Forestry: it’s not just about the trees
Miscalculated carbon credits aren’t the biggest risk to forestry projects, however. According to Xilva’s due diligence, a lack of critical documentation and “inadequate community and rights-holder engagement” were the most frequently found risks, and can quickly dismantle a project.
“Invariably, if there’s something drastically wrong with the project’s design, it’s in the social area,” says Lawrence.
“You might find a project that’s actually got a great carbon calculation sheet. Its finances look fantastic. It’s got an amazing team, but they’ve completely ignored entire social grouping in their landscape.”
According to Xilva’s report, a “significant number” of projects “failed to adequately give voice to and involve local communities and right-holders, especially when obtaining free, prior and informed consent, which gives indigenous communities the right to withhold consent for an action that would impact its land or rights.
That could lead to numerous consequences, says Lawrence — not just distrust or dislike of a project but “actual conflict on the ground that will unhinge the project faster than any carbon calculation could.” Such a conflict would also more than likely wind up with a deteriorated forest, too.

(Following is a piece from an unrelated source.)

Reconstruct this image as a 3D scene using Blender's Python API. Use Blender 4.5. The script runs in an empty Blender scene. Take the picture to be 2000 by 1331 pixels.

“Forestry is far more about people than it is about trees. If you get the people piece right, and you engage local community correctly, and they get jobs and benefits from what you’re doing on the ground, they will be the first defenders of that project. They will be the eyes on the ground, seeing if there are fires, if there’s poaching, etc.”
For projects that don’t prioritize the social element, “you’re a loser from day one.”